Omit all images. Transcribe the rest of the material below exactly.

**Data section:**
===============

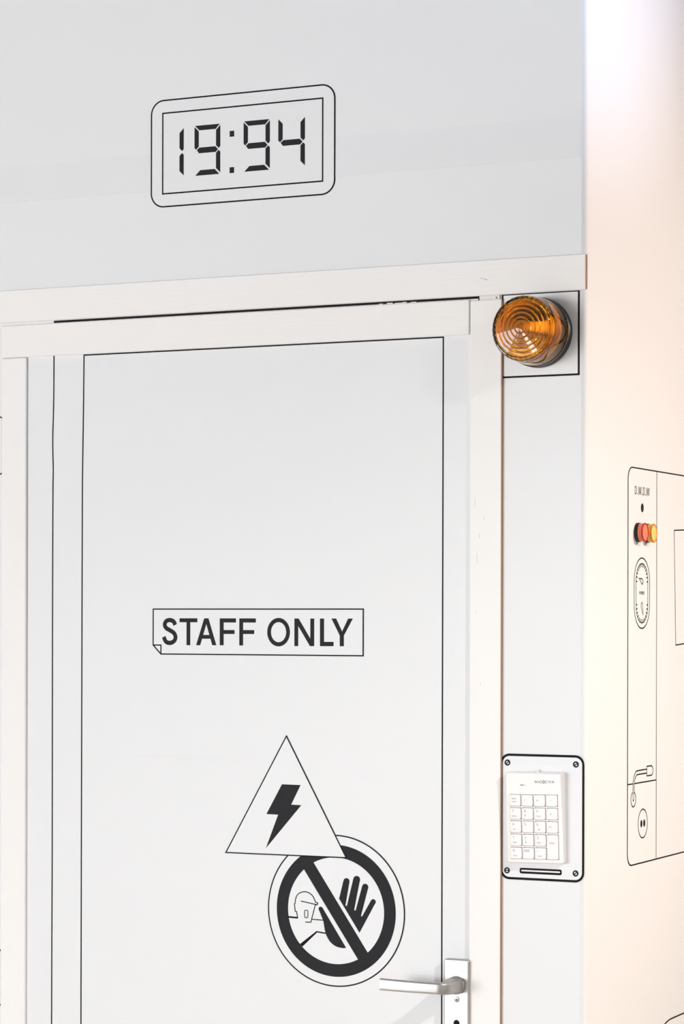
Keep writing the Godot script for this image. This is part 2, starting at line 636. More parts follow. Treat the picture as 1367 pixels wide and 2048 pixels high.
func trims() -> void:
	var r := batten("trim_1", Vector3(-2.6, 2.0494, 0.0), Vector3(0.0012, 2.1019, 0.0045), M.painted_wood, "long white painted board above the door, running to the corner", true)
	# a scratch in the paint
	var st := begin()
	stroke(st, mm([-165, 2075.5, -160, 2074, -156, 2073.5, -153, 2072]), 0.0005, 0.0043, 0.00455)
	stroke(st, mm([-157, 2072.6, -153.5, 2072.2]), 0.0006, 0.0043, 0.00456)
	obj("scratch", st, M.faint_ink, r)
	batten("trim_2", Vector3(-1.0, 1.9929, 0.0), Vector3(-0.1822, 2.0448, 0.0045), M.painted_wood, "white painted board across the top of the door", false)
	r = batten("trim_3", Vector3(-0.1806, 0.0, 0.0), Vector3(-0.1297, 2.0430, 0.0047), M.painted_wood_upright, "white painted upright board between the door and the keypad", true)
	st = begin()
	for p: Array in [[-172, 1750, 12], [-165, 1700, 8], [-168.5, 1670, 15], [-158, 1725, 6], [-163, 1480, 5], [-170, 1585, 4]]:
		stroke(st, mm([p[0], p[1], p[0] + 0.3, p[1] - p[2]]), 0.0003, 0.0045, 0.00473)
	obj("paint_crack", st, M.faint_ink, r)
	batten("trim_4", Vector3(-0.9995, 0.0, 0.0), Vector3(-0.9528, 1.9921, 0.0045), M.painted_wood_upright, "white painted upright board left of the door", false)
	# filler pressed into the gap at the head of the upright, cracked along its edges
	st = begin()
	box(st, Vector3(-0.1670, 2.0431, 0.0), Vector3(-0.1340, 2.0495, 0.0030), 0.0012)
	var f := struct("trim_5", st, M.filler, "white filler in the gap above the upright board")
	st = begin()
	stroke(st, mm([-140.0, 2046.8, -138.8, 2044.2]), 0.0012, 0.0028, 0.00325)
	obj("crack", st, M.ink, f)
	# the printed line of the drawn door frame, seen in the gap between the boards
	st = begin()
	stroke(st, mm([-903.5, 2047.2, -166.8, 2047.6]), 0.0034, 0.0, 0.0002)
	stroke(st, mm([-168.3, 2046, -168.3, 2030]), 0.0024, 0.0, 0.0002)
	var g := struct("trim_6", st, M.ink, "black printed line in the gap between the two boards")
	st = begin()
	for k in 5:
		var x := -0.330 + k * 0.013
		box(st, Vector3(x, 2.0447, 0.0), Vector3(x + 0.007 + 0.003 * (k % 3), 2.0464 + 0.0006 * (k % 2), 0.003), 0.0006)
	obj("filler_crumb", st, M.filler, g).set_meta("kind", "stuff")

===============

**Output:**
Keep writing the Godot script for this image. This is part 2, starting at line 636. More parts follow. Treat the picture as 1367 pixels wide and 2048 pixels high.
func trims() -> void:
	var r := batten("trim_1", Vector3(-2.6, 2.0494, 0.0), Vector3(0.0012, 2.1019, 0.0045), M.painted_wood, "long white painted board above the door, running to the corner", true)
	# a scratch in the paint
	var st := begin()
	stroke(st, mm([-165, 2075.5, -160, 2074, -156, 2073.5, -153, 2072]), 0.0005, 0.0043, 0.00455)
	stroke(st, mm([-157, 2072.6, -153.5, 2072.2]), 0.0006, 0.0043, 0.00456)
	obj("scratch", st, M.faint_ink, r)
	batten("trim_2", Vector3(-1.0, 1.9929, 0.0), Vector3(-0.1822, 2.0448, 0.0045), M.painted_wood, "white painted board across the top of the door", false)
	r = batten("trim_3", Vector3(-0.1806, 0.0, 0.0), Vector3(-0.1297, 2.0430, 0.0047), M.painted_wood_upright, "white painted upright board between the door and the keypad", true)
	st = begin()
	for p: Array in [[-172, 1750, 12], [-165, 1700, 8], [-168.5, 1670, 15], [-158, 1725, 6], [-163, 1480, 5], [-170, 1585, 4]]:
		stroke(st, mm([p[0], p[1], p[0] + 0.3, p[1] - p[2]]), 0.0003, 0.0045, 0.00473)
	obj("paint_crack", st, M.faint_ink, r)
	batten("trim_4", Vector3(-0.9995, 0.0, 0.0), Vector3(-0.9528, 1.9921, 0.0045), M.painted_wood_upright, "white painted upright board left of the door", false)
	# filler pressed into the gap at the head of the upright, cracked along its edges
	st = begin()
	box(st, Vector3(-0.1670, 2.0431, 0.0), Vector3(-0.1340, 2.0495, 0.0030), 0.0012)
	var f := struct("trim_5", st, M.filler, "white filler in the gap above the upright board")
	st = begin()
	stroke(st, mm([-140.0, 2046.8, -138.8, 2044.2]), 0.0012, 0.0028, 0.00325)
	obj("crack", st, M.ink, f)
	# the printed line of the drawn door frame, seen in the gap between the boards
	st = begin()
	stroke(st, mm([-903.5, 2047.2, -166.8, 2047.6]), 0.0034, 0.0, 0.0002)
	stroke(st, mm([-168.3, 2046, -168.3, 2030]), 0.0024, 0.0, 0.0002)
	var g := struct("trim_6", st, M.ink, "black printed line in the gap between the two boards")
	st = begin()
	for k in 5:
		var x := -0.330 + k * 0.013
		box(st, Vector3(x, 2.0447, 0.0), Vector3(x + 0.007 + 0.003 * (k % 3), 2.0464 + 0.0006 * (k % 2), 0.003), 0.0006)
	obj("filler_crumb", st, M.filler, g).set_meta("kind", "stuff")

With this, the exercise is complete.